Goal ::
Write out, word for word, the first line of the data below and every line after it through the one containing "tag(link('equipment_case', hull([V(q) for".

Recorded data ::
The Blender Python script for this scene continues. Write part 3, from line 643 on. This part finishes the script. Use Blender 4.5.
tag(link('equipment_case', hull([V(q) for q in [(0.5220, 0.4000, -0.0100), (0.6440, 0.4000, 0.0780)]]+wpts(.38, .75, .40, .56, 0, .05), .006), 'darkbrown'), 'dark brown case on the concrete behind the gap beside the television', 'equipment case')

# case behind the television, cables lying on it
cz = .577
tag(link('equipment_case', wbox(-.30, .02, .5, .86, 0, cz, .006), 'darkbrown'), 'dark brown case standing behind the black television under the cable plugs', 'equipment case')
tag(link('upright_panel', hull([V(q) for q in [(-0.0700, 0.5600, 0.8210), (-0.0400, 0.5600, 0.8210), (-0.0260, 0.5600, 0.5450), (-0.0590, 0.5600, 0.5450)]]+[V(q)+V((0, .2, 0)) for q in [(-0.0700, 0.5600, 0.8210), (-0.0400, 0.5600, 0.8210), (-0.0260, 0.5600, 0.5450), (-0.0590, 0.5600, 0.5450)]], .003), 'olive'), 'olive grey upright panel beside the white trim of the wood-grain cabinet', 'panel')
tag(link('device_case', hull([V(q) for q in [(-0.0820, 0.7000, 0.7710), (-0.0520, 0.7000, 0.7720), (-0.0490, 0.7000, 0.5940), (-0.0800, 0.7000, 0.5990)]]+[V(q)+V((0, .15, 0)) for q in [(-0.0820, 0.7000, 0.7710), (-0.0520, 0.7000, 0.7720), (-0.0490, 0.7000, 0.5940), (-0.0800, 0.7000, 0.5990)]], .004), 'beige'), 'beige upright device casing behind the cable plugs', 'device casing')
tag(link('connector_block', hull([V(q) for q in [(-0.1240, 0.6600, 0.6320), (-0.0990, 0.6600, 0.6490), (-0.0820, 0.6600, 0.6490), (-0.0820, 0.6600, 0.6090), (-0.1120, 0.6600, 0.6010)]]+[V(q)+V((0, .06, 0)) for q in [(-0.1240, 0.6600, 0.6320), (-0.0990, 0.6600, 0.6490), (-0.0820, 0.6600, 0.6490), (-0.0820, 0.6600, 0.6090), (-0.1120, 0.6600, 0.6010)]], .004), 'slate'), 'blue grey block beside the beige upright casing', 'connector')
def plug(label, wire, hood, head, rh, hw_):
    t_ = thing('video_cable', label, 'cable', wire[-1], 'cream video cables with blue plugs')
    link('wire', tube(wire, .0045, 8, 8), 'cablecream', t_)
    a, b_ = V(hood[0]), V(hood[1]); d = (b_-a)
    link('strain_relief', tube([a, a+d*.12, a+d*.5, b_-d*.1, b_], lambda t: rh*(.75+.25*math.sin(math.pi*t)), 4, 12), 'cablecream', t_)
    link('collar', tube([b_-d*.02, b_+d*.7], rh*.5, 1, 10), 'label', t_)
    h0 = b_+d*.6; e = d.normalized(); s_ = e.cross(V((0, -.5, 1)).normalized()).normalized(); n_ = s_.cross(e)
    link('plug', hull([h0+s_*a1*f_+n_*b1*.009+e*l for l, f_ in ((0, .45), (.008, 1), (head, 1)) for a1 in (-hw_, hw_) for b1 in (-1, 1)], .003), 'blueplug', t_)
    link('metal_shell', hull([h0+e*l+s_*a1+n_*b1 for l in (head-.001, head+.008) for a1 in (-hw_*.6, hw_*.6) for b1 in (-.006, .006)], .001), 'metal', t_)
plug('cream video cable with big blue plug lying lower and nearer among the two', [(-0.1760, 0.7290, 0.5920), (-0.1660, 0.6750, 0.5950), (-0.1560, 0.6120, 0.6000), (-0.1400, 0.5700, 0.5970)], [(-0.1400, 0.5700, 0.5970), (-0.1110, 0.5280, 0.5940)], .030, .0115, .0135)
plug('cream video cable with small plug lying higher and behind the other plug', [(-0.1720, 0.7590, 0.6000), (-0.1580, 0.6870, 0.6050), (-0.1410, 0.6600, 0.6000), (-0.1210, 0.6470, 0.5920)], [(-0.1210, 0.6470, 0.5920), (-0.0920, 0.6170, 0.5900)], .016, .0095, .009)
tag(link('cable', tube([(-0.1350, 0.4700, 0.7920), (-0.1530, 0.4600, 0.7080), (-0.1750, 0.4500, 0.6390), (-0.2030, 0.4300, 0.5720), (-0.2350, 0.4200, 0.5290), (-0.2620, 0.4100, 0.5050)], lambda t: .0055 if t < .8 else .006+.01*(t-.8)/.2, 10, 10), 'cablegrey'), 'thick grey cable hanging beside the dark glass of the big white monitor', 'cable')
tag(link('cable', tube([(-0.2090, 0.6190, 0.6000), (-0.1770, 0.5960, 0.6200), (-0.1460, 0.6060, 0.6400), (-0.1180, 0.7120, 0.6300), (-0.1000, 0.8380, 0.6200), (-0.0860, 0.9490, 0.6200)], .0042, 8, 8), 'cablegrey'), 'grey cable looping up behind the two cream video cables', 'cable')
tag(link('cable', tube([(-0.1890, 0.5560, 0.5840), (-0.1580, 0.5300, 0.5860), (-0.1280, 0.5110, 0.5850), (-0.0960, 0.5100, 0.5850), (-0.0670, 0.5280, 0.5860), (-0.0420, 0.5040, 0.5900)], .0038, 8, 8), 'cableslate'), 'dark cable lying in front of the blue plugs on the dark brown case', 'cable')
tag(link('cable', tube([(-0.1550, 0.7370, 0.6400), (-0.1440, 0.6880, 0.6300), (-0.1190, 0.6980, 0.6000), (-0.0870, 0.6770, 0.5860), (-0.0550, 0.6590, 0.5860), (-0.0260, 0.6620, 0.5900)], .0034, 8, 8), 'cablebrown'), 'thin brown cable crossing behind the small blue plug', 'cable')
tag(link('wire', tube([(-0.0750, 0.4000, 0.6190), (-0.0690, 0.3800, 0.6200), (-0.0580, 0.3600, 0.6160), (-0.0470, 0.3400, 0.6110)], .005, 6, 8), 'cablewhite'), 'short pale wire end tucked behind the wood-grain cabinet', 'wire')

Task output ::
The Blender Python script for this scene continues. Write part 3, from line 643 on. This part finishes the script. Use Blender 4.5.
tag(link('equipment_case', hull([V(q) for q in [(0.5220, 0.4000, -0.0100), (0.6440, 0.4000, 0.0780)]]+wpts(.38, .75, .40, .56, 0, .05), .006), 'darkbrown'), 'dark brown case on the concrete behind the gap beside the television', 'equipment case')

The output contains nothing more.